* WHAT THE TASK REQUIRES: Output the lines below exactly, please, from the first line until the line with "COL = S.collection", counting both.

(begin)

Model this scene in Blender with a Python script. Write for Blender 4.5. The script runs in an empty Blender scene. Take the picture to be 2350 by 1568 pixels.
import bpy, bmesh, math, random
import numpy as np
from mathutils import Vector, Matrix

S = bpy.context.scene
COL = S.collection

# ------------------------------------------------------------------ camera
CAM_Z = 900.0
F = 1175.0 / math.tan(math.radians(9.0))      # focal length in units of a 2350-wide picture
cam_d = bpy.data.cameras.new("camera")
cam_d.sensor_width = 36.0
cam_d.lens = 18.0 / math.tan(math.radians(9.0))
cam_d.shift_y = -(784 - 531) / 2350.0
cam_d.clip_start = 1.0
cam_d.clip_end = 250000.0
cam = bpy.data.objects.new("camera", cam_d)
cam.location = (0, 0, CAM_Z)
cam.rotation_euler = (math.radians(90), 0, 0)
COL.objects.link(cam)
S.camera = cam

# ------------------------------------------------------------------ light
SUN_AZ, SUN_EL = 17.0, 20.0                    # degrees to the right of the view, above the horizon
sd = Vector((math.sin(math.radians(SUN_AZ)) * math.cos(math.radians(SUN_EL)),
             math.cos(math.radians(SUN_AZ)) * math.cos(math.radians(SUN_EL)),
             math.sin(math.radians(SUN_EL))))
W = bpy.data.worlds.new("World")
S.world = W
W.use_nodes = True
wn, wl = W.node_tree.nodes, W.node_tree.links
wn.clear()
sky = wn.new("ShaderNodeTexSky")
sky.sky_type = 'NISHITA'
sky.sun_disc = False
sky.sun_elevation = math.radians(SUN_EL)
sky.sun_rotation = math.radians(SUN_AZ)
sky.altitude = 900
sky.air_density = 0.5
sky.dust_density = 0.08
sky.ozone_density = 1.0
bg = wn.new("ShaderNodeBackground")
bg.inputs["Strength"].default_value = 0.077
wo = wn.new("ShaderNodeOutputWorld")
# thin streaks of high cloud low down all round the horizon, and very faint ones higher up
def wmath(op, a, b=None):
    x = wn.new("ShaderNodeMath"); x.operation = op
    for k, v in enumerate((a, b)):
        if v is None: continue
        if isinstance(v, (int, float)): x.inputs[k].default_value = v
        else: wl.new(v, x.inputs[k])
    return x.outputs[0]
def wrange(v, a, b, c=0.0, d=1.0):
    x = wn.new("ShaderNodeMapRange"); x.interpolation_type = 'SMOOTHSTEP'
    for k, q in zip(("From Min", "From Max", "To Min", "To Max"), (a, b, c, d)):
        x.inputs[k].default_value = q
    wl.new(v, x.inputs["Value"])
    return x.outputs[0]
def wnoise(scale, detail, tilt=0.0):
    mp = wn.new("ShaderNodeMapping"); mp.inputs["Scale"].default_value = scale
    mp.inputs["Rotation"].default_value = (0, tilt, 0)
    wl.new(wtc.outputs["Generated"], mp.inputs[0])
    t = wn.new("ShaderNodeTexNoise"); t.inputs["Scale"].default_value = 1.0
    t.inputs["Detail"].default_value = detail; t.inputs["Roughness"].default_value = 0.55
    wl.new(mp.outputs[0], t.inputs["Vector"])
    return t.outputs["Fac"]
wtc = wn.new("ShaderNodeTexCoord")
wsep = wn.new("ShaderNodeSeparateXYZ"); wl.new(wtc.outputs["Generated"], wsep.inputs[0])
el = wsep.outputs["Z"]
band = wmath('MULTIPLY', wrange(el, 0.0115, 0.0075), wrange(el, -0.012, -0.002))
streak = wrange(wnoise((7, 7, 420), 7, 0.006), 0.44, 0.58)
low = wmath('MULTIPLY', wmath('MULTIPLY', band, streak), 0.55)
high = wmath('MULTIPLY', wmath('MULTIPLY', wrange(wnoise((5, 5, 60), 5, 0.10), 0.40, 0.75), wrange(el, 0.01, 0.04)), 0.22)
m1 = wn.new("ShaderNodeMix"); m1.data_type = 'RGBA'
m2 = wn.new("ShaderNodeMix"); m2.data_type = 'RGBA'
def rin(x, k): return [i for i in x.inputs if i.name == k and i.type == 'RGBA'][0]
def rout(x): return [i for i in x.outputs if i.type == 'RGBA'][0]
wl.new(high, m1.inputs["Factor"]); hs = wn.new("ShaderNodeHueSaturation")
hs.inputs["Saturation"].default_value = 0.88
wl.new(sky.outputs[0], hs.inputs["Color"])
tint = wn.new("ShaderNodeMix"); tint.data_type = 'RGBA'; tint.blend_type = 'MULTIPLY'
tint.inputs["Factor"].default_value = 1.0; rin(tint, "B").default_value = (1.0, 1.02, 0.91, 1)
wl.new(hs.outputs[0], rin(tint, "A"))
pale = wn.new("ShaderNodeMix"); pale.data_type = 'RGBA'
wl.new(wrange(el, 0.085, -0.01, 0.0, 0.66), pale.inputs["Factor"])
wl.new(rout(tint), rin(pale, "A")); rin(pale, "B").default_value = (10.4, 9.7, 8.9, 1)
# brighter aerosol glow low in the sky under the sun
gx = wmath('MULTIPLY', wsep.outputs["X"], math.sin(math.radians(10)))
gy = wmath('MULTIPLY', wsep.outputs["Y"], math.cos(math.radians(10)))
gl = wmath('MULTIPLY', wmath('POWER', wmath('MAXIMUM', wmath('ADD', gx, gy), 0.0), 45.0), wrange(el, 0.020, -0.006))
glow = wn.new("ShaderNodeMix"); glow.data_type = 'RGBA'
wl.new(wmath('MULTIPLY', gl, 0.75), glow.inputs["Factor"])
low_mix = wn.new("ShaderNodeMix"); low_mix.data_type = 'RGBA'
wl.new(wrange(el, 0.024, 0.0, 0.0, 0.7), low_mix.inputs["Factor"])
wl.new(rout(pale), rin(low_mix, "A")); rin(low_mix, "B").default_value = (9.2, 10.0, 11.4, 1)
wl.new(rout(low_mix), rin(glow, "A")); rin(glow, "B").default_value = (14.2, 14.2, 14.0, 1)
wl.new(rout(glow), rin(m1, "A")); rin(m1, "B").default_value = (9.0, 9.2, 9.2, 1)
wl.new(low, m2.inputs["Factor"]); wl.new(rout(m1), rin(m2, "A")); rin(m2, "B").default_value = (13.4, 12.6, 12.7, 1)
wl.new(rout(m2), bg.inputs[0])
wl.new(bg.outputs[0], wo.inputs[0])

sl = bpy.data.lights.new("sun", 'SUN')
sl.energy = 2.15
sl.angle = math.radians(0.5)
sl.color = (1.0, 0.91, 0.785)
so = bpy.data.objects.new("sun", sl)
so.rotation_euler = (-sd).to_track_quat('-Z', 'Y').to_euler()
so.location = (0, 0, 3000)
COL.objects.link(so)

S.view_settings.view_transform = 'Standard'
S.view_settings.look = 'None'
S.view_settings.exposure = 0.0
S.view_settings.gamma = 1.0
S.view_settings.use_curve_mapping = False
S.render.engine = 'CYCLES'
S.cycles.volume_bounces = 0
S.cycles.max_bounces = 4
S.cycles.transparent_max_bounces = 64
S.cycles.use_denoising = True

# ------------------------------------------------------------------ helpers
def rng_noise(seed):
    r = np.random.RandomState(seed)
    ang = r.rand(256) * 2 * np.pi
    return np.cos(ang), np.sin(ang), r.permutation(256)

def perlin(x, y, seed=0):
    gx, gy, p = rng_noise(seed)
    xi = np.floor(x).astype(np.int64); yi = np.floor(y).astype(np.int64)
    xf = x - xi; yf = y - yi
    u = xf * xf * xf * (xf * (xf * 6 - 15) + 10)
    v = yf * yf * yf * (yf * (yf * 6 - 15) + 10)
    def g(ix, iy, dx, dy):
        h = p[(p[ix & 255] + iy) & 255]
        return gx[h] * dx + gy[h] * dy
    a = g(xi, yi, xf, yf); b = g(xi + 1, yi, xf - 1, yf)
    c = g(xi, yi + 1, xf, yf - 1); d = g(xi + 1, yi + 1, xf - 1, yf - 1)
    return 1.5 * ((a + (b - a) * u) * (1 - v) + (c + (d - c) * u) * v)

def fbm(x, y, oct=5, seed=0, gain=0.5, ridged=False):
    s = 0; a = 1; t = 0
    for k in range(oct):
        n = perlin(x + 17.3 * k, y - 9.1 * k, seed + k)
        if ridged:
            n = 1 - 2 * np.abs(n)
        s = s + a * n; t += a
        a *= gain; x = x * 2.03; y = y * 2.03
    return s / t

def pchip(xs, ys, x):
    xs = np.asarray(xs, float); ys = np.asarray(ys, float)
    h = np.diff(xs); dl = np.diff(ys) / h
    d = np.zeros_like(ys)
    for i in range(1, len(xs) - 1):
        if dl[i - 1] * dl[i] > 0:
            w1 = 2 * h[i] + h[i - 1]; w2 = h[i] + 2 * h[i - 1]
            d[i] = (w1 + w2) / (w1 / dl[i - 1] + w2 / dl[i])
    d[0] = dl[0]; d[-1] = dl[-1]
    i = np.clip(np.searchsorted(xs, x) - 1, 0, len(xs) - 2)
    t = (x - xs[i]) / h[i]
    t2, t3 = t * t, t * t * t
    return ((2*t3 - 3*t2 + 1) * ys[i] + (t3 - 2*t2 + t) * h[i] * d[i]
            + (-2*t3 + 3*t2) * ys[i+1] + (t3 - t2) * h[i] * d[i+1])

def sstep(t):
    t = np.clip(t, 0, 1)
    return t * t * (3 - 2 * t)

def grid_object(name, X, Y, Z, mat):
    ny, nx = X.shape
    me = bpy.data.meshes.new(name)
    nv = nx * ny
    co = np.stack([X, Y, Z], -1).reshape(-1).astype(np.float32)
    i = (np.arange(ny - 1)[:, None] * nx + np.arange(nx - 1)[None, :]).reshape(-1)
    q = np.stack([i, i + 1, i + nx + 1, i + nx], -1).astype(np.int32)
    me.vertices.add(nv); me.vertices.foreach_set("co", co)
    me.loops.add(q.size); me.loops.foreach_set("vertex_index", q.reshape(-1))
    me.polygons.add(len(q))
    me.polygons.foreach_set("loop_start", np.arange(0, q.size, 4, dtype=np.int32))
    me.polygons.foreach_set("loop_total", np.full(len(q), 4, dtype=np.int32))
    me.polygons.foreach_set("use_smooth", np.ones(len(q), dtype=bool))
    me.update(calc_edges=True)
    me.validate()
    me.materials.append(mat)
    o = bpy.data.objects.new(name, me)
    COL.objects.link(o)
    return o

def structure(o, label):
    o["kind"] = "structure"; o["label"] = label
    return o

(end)

* COMPLETED EXERCISE:
Model this scene in Blender with a Python script. Write for Blender 4.5. The script runs in an empty Blender scene. Take the picture to be 2350 by 1568 pixels.
import bpy, bmesh, math, random
import numpy as np
from mathutils import Vector, Matrix

S = bpy.context.scene
COL = S.collection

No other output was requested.